Leçon de ténèbres

Le goût des autres, c’est ce lieu où un auteur lit, commente ou critique l’oeuvre d’un autre qui l’inspire et à qui il voue une très grande admiration. Aujourd’hui, Samuel Archibald relit l’un de ses romans fétiches, Les enfants du sabbat d’Anne Hébert.
Elle est ma night-mère. Elle fait partie d’un triumvirat d’écrivains qui ont allumé chez moi l’étincelle d’une vocation. C’est toujours avec elle ou contre elle que j’écris. Il y a longtemps que je l’aime, même si ce n’est pas d’un amour aveugle.

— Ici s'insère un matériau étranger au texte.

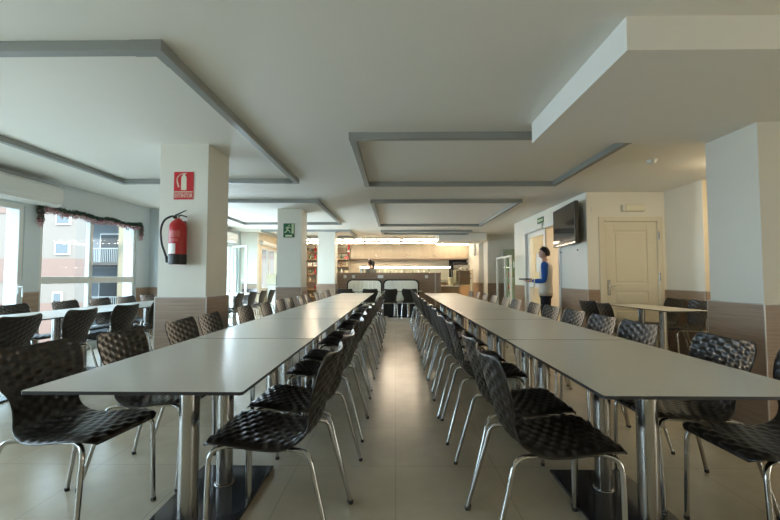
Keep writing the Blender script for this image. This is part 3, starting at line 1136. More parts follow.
MB().lathe([(0.045, -0.015), (0.042, -0.035), (0.025, -0.046), (0, -0.048)]).build('sensor_head', 'white', sd)
cl = thing('added_ceiling_lamp', 'added warm lamp, unseen behind the wide pillar, brightening the alcove', 'lamp', (3.95, 4.35, HC))  # unseen lamp added to give the alcove its warm light
MB().lathe([(0, 0), (0.19, 0), (0.19, -0.03), (0, -0.03)]).build('lamp_body', 'white', cl)
MB().lathe([(0.17, -0.03), (0.15, -0.07), (0.08, -0.095), (0, -0.1)]).build('diffuser', emit_mat('added_alcove_lamp_glow', (1.0, 0.80, 0.50), 29.0), cl)
so = thing('wall_switch', 'white switch plate high on the wall beside the television', 'switch', (3.15, 6.16, 2.22))
MB().box(-0.04, 0.04, -0.01, 0, -0.04, 0.04, 0.003).build('plate', 'wall', so)

# metal rack and drinks cooler beyond the glazed doors
rk = thing('glass_screen', 'pale metal framed glass screen standing along the wall beyond the glazed doors', 'screen', (2.75, 9.88, 0))
for sy in (-0.60, -0.16, 0.60):
    MB().box(-0.022, 0.022, sy - 0.022, sy + 0.022, 0.02, 1.64, 0.004).build('post', 'white', rk)
    MB().box(-0.16, 0.16, sy - 0.025, sy + 0.025, 0, 0.02, 0.004).build('foot', 'white', rk)
MB().box(-0.024, 0.024, -0.622, 0.622, 1.62, 1.665, 0.004).build('top_rail', 'white', rk)
MB().box(-0.018, 0.018, -0.60, 0.60, 0.12, 0.16, 0.004).build('bottom_rail', 'white', rk)
for y0, y1 in ((-0.578, -0.182), (-0.138, 0.578)):
    MB().box(-0.004, 0.004, y0, y1, 0.16, 1.62).build('glass_pane', 'glass', rk)
fr = thing('drinks_cooler', 'tall drinks cooler with a glass door behind the metal rack', 'drinks cooler', (3.55, 11.6, 0), R(-38))
MB().box(-0.33, 0.33, -0.02, 0.30, 0, 1.98, 0.01).build('cabinet', mat('cooler_casing', (0.10, 0.10, 0.08), 0.4), fr)
MB().box(-0.33, 0.33, -0.05, -0.02, 1.72, 1.98, 0.004).build('header', mat('cooler_header', (0.14, 0.15, 0.06), 0.4, var=0.5, scale=9), fr)
MB().box(-0.30, 0.30, -0.026, -0.02, 0.15, 1.70).build('lit_interior', emit_mat('cooler_glow', (0.55, 0.62, 0.30), 0.10), fr)
MB().box(-0.31, 0.31, -0.075, -0.069, 0.12, 1.71).build('glass_door', 'glass', fr)
for z in (0.4, 0.75, 1.1, 1.42):
    MB().box(-0.30, 0.30, -0.064, -0.026, z, z + 0.015).build('shelf', 'steel', fr)
for z in (0.415, 0.765, 1.115, 1.435):
    for i in range(7):
        x = -0.25 + 0.083 * i
        pos = fr.location + Matrix.Rotation(R(-38), 3, 'Z') @ Vector((x, -0.045, z))
        bo = MB().lathe([(0, 0), (0.017, 0), (0.017, 0.13), (0.008, 0.17), (0.008, 0.20), (0, 0.20)], (0, 0, 0), 10).build('drink_bottle', ['amber', 'bottle_green', 'red', 'china'][(i * 3 + int(z * 10)) % 4], None, loc=pos)
        tag(bo, 'small drink bottle on a shelf inside the drinks cooler', 'bottle', 'bottles in the drinks cooler')

# ------------------------------------------------------------------ kitchen end
struct(MB().box(-1.79, 1.39, 11.87, 12.0, 0, 1.262).build('wall_partition', 'dark_wood'))
struct(MB().box(-1.80, 1.40, 11.86, 12.01, 1.262, 1.28, 0.003).build('trim_partition', 'wainscot'))
struct(MB().box(1.20, 1.245, 11.855, 11.87, 0, 1.262).build('trim_strip', 'pale_edge'))


def bench(label, x0, x1):
    t = thing('padded_bench', label, 'bench', ((x0 + x1) / 2, 11.64, 0), 0, 'padded benches against the kitchen partition')
    w = (x1 - x0) / 2
    MB().box(-w + 0.02, w - 0.02, -0.20, 0.21, 0, 0.36).build('base', 'black', t)
    MB().box(-w, w, -0.23, 0.21, 0.36, 0.47, 0.03, 3).build('seat_cushion', 'cushion', t)

    def rounded(x0, x1, z0, z1, r):
        pts = [(x0, z0), (x1, z0)]
        for k in range(9):
            a = R(90 * k / 8)
            pts.append((x1 - r + r * math.cos(a), z1 - r + r * math.sin(a)))
        for k in range(9):
            a = R(90 + 90 * k / 8)
            pts.append((x0 + r + r * math.cos(a), z1 - r + r * math.sin(a)))
        return pts
    mb = MB()
    flat(mb, rounded(-w - 0.02, w + 0.02, 0.36, 1.07, 0.15), 0.15, 0.222)
    mb.build('back_frame', 'black', t)
    nseg = 8
    mb = MB()
    for k in range(nseg):
        a, bb = -w + 0.025 + (2 * w - 0.05) * k / nseg, -w + 0.025 + (2 * w - 0.05) * (k + 1) / nseg
        if k == 0:
            pts = [(a, 0.47), (bb, 0.47), (bb, 1.035)] + [(a + 0.12 - 0.12 * math.sin(R(90 * i / 6)), 0.915 + 0.12 * math.cos(R(90 * i / 6))) for i in range(7)]
        elif k == nseg - 1:
            pts = [(a, 0.47), (bb, 0.47)] + [(bb - 0.12 + 0.12 * math.cos(R(90 * i / 6)), 0.915 + 0.12 * math.sin(R(90 * i / 6))) for i in range(7)] + [(a, 1.035)]
        else:
            pts = [(a, 0.47), (bb, 0.47), (bb, 1.035), (a, 1.035)]
        c = Vector(((a + bb) / 2, 0))
        pts = [(c.x + (p[0] - c.x) * 0.985, p[1]) for p in pts]
        flat(mb, pts, 0.075, 0.155)
    bmesh.ops.bevel(mb.bm, geom=list(mb.bm.edges), offset=0.012, segments=2, profile=0.5, affect='EDGES')
    mb.build('back_cushion', 'cushion', t)


bench('cream padded bench against the partition, beside the kitchen pillar', -1.46, -0.42)
bench('cream padded bench against the partition, at the end of the aisle', -0.36, 0.70)
for x, tx, w in ((-1.547, 'single white socket plate on the partition, the one closest to the kitchen pillar'.replace('closest to', 'next to'), 0.045), (-1.286, 'single white socket plate on the partition over the bench corner', 0.045),
                 (-0.458, 'double white socket plate on the partition between the two benches', 0.085), (0.948, 'single white socket plate on the partition beside the metal strip', 0.045)):
    s = thing('socket_plate', tx, 'socket', (x, 11.87, 1.155))
    MB().box(-w, w, -0.011, 0, -0.045, 0.045, 0.004).build('plate', 'white', s)
    for cx in ((0,) if w < 0.06 else (-0.04, 0.04)):
        MB().cyl((cx, -0.0112, 0), (cx, -0.0125, 0), 0.02, n=16).build('socket_face', 'china', s)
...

L’écriture d’Anne Hébert me semble écartelée entre deux pôles. Et si son oeuvre est nourrie de cette ambivalence, je suis moi-même plus attiré vers l’un que vers l’autre. D’un côté, il y a la tentation de la virtuosité et de la maîtrise, qui s’incarne dans l’élégance du style et des structures ; de l’autre, il y a le pouvoir de l’excès, qui s’exprime autant par la violence des thèmes que par une volonté de dynamiter ponctuellement le caractère trop soyeux de l’écriture. Ces deux courants traversent toute l’oeuvre poétique et romanesque, comme si Anne Hébert avait constamment gardé vivantes en elle à la fois l’image future d’une vieille femme très digne, poétesse-lauréate et presque lieutenante-gouverneure, et celle, fantasmée, d’une fillette espiègle et rebelle, « hirsute, pouilleuse et barbouillée de mûres ». À une extrémité du spectre, l’écriture d’Anne Hébert m’apparaît parfois un peu indolente dans sa beauté lisse. À l’autre bout, elle m’étourdit et elle m’enivre. J’ai aimé Kamouraska et Les fous de Bassan, mais Les enfants du sabbat est le livre auquel je reviens toujours, inlassablement. Comme soeur Julie de la Trinité, je suis obsédé par le souvenir d’une cabane dans les montagnes où s’agitent, comme des ivrognes ou des dieux grecs, Philomène et Abélard, la sorcière et le survenant, amants maudits et magnifiques, bootleggers, squatters et nomades.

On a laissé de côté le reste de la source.